The Not-So-Fantastic-Four also take their revenge on Laura Lizzie (Christine Taylor), who’s sabotaged Rochelle’s attempts to make it onto the diving team because “I don’t like negroids,” by casting a spell on her to make her hair fall out. Then the four assemble on a beach with a book called Invocation of the Spirit, which is supposed to enable them to conjure up a being of incredible power who’s represented by giant lightning flashes sweeping across the sky; the being incarnates inside Nancy and makes her even more powerful and malevolent. Eventually Sarah gets the proverbial cold feet about the nasty, lethal shenanigans Nancy and the others are pulling. She wants out of the coven but is told that “in the old days” witches who wanted out of their covens were killed. In the film’s climax, Sarah’s home is beset by an invasion of snakes (earlier a homeless guy with a pet snake had tormented her and the other three girls had cast a spell on him so he’d be run over by a car; Nancy had also shown off her power to turn the red traffic lights green so they’d never have to stop when they were out in her car), worms, frogs and whatever annoying beasties the special-effects departments of Columbia Pictures and their co-producers, Red Wagon Entertainment, could come up with, and she also sees a TV news report that a plane containing her dad, stepmother and a whole bunch of other people flying from Los Angeles to San Francisco has crashed with no survivors. Sarah escapes by conjuring up the spirit of her dead mother, who was a “natural witch” and, unbeknownst to Sarah until this point, passed on her powers to Sarah — with the result that Sarah has full witch mojo while the other three girls lose their powers, and Bonnie and Rochelle have to continue their high-school careers as normal girls while Nancy is shown, in the film’s final scene, in an isolation cell in a mental institution, tied down to her bed and injected with tranquilizers while babbling about how she has the ability to fly. 

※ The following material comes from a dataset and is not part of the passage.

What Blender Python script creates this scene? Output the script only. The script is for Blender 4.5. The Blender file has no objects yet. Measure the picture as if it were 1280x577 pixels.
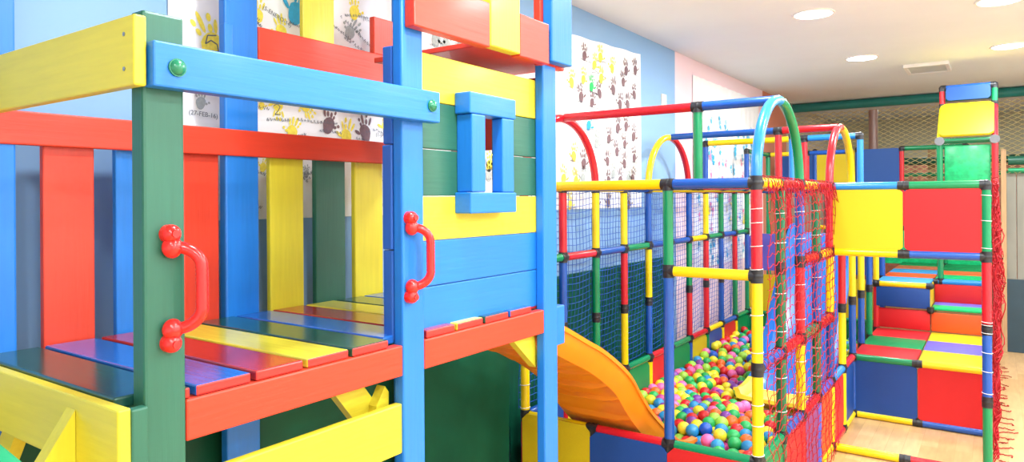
import bpy, bmesh, math, random
import numpy as np
from mathutils import Vector, Matrix
random.seed(7)
C = bpy.context.scene.collection
FLOOR = -0.025
PI = math.pi

# ------------------------------------------------------------------ materials
def lin(c):
    return tuple(((v/255)/12.92 if v/255 <= .04045 else ((v/255+.055)/1.055)**2.4) for v in c) + (1,)

def mat(name, rgb, rough=.4, spec=.5, coat=0, grain=None, bump=0, metal=0, emit=None, var=.06, scale=8, trans=0):
    m = bpy.data.materials.new(name); m.use_nodes = True
    nt = m.node_tree; b = nt.nodes['Principled BSDF']
    b.inputs['Roughness'].default_value = rough
    b.inputs['Specular IOR Level'].default_value = spec
    b.inputs['Coat Weight'].default_value = coat
    b.inputs['Coat Roughness'].default_value = .15
    b.inputs['Metallic'].default_value = metal
    if trans: b.inputs['Transmission Weight'].default_value = trans
    tc = nt.nodes.new('ShaderNodeTexCoord'); mp = nt.nodes.new('ShaderNodeMapping')
    nz = nt.nodes.new('ShaderNodeTexNoise'); nz.inputs['Scale'].default_value = scale
    nz.inputs['Detail'].default_value = 5
    if grain: mp.inputs['Scale'].default_value = grain
    nt.links.new(tc.outputs['Object'], mp.inputs['Vector']); nt.links.new(mp.outputs[0], nz.inputs['Vector'])
    rp = nt.nodes.new('ShaderNodeValToRGB')
    c = lin(rgb)
    rp.color_ramp.elements[0].position = .3; rp.color_ramp.elements[1].position = .7
    rp.color_ramp.elements[0].color = tuple(max(0, v*(1-var)) for v in c[:3])+(1,)
    rp.color_ramp.elements[1].color = tuple(min(1, v*(1+var)+var*.01) for v in c[:3])+(1,)
    nt.links.new(nz.outputs['Fac'], rp.inputs[0]); nt.links.new(rp.outputs[0], b.inputs['Base Color'])
    if bump:
        bp = nt.nodes.new('ShaderNodeBump'); bp.inputs['Strength'].default_value = bump
        bp.inputs['Distance'].default_value = .004
        nt.links.new(nz.outputs['Fac'], bp.inputs['Height']); nt.links.new(bp.outputs[0], b.inputs['Normal'])
    if emit:
        b.inputs['Emission Color'].default_value = (1, 1, 1, 1); b.inputs['Emission Strength'].default_value = emit
    return m

PAINT = dict(blue=(26, 116, 204), red=(210, 58, 34), yellow=(222, 206, 50), green=(38, 98, 78), redend=(196, 44, 38), dblue=(34, 90, 176))
W = {}
for k, c in PAINT.items():
    W[k+'x'] = mat('painted_wood_'+k+'_x', c, .42, .45, .1, (2, 30, 30), .18, var=.045, scale=3)
    W[k+'y'] = mat('painted_wood_'+k+'_y', c, .42, .45, .1, (30, 2, 30), .18, var=.045, scale=3)
    W[k+'z'] = mat('painted_wood_'+k+'_z', c, .42, .45, .1, (30, 30, 2), .18, var=.045, scale=3)
    W[k+'d'] = mat('varnished_board_'+k, c, .2, .5, .35, (2, 30, 30), .12, var=.1, scale=3)
DK = dict(blue=(30, 92, 174), red=(168, 38, 36), yellow=(214, 202, 58), green=(24, 74, 64))
for k, c in DK.items(): W[k+'d'] = mat('varnished_board_'+k, c, .22, .5, .35, (2, 30, 30), .12, var=.1, scale=3)
TC = dict(blue=(22, 80, 166), red=(200, 26, 40), yellow=(232, 202, 12), green=(0, 130, 80), sky=(34, 130, 206), dgreen=(20, 104, 66),
          violet=(84, 90, 190), orange=(236, 84, 34))
T = {k: mat('plastic_tube_'+k, c, .24, .5, .15, var=.03) for k, c in TC.items()}
PC = dict(blue=(22, 68, 142), red=(200, 28, 34), yellow=(206, 180, 18), green=(0, 128, 70), violet=(98, 92, 190), orange=(236, 84, 34),
          navy=(30, 76, 146), sky=(60, 140, 206), brown=(196, 92, 62), purple=(128, 60, 120), lime=(0, 176, 104))
P = {k: mat('plastic_panel_'+k, c, .5, .4, var=.03, scale=200, bump=.05) for k, c in PC.items()}
M_BLACK = mat('black_connector', (30, 32, 38), .4)
M_TIE = mat('white_cable_tie', (235, 235, 235), .4)
M_GRIP = mat('red_plastic_grip', (232, 26, 22), .2, .5, .3, var=.02)
M_CAP = mat('green_bolt_cap', (20, 120, 84), .25, .5, .2)
M_SLIDE = mat('orange_plastic_slide', (236, 134, 20), .32, .45, .1, var=.04)
M_SLIDEB = mat('blue_plastic_slide', (30, 104, 196), .25, .5, .2)
M_FOOTY = mat('yellow_slide_foot', (246, 222, 60), .25, .5, .2)
M_ROPE = mat('red_rope', (164, 8, 26), .7, .3)
M_ROPEB = mat('blue_rope', (44, 92, 190), .6, .3)
M_ROPEY = mat('tan_rope', (214, 200, 140), .7, .3)
M_TARP = mat('dark_green_tarp', (24, 112, 80), .45, .4, grain=(6, 1, 1), bump=.15, var=.25, scale=3)
M_MAT = mat('dark_green_mat', (20, 112, 84), .5, .4, grain=(1, 6, .6), var=.3, scale=4, bump=.1)
M_TEAL = mat('teal_steel', (30, 124, 118), .35, .5)
M_DGREEN = mat('dark_green_steel', (18, 84, 66), .35, .5)
M_LGREEN = mat('mid_green_steel', (24, 150, 100), .35, .5)
M_PINE = mat('pale_pine_post', (176, 140, 100), .5, grain=(20, 20, 1), var=.15)
M_BROWNPOST = mat('brown_post', (150, 120, 112), .3, .5, .2, grain=(10, 10, 1), var=.12)
M_PAD = mat('green_padding', (24, 192, 120), .3, .5, .1, var=.22, scale=30, bump=.4)

def band_wall():
    m = bpy.data.materials.new('painted_plaster_left'); m.use_nodes = True
    nt = m.node_tree; b = nt.nodes['Principled BSDF']; b.inputs['Roughness'].default_value = .7
    g = nt.nodes.new('ShaderNodeNewGeometry'); s = nt.nodes.new('ShaderNodeSeparateXYZ')
    nt.links.new(g.outputs['Position'], s.inputs[0])
    rp = nt.nodes.new('ShaderNodeValToRGB'); rp.color_ramp.interpolation = 'CONSTANT'
    mr = nt.nodes.new('ShaderNodeMapRange'); mr.inputs['From Min'].default_value = -10; mr.inputs['From Max'].default_value = 10
    nt.links.new(s.outputs['Y'], mr.inputs['Value']); nt.links.new(mr.outputs[0], rp.inputs[0])
    e = rp.color_ramp.elements
    e[0].position = 0; e[0].color = lin((136, 176, 218))
    e[1].position = (2.445+10)/20; e[1].color = lin((240, 214, 222))
    n = e.new((5.1+10)/20); n.color = lin((206, 128, 100))
    n = e.new((6.2+10)/20); n.color = lin((196, 188, 176))
    nt.links.new(rp.outputs[0], b.inputs['Base Color'])
    nz = nt.nodes.new('ShaderNodeTexNoise'); nz.inputs['Scale'].default_value = 60
    bp = nt.nodes.new('ShaderNodeBump'); bp.inputs['Strength'].default_value = .08
    nt.links.new(nz.outputs['Fac'], bp.inputs['Height']); nt.links.new(bp.outputs[0], b.inputs['Normal'])
    return m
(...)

It was ironic to watch this movie the day after seeing Drop Dead Fred because for the second night in a row I was seeing a 1990’s film which had a great central concept and did disappointingly little with it — out of all the directions they could have taken their story, Fleming and Filardi went for the most obvious ones and I couldn’t help but think of the Twilight movies and Stephenie Meyers’ relative skill in doing a similar theme (a student newly arrived at a new school encounters supernatural powers and connects with them) and doing it far better, with much more emotional resonance. One surprise from the imdb.com page on The Craft is that Fairuza Balk is a practicing Wiccan and appointed herself a consultant to the filmmakers — she even briefly owned the real-life occult store on which Lirio’s business is based — and put them in touch with Wiccans who could answer questions about “the craft” that she couldn’t. But this film takes such a stereotypically negative view of witches and “the craft” that the revelation that one of its stars is a real-life Wiccan is like Paul Robeson starring as Little Black Sambo. The Craft is yet another bad (or at best mediocre) movie that could have been great, and it occurred to me that not only did its basic situation seem like the sort of thing that makes it onto Lifetime, but a modern-day Lifetime version (especially if Christine Conradt wrote it) might even be better!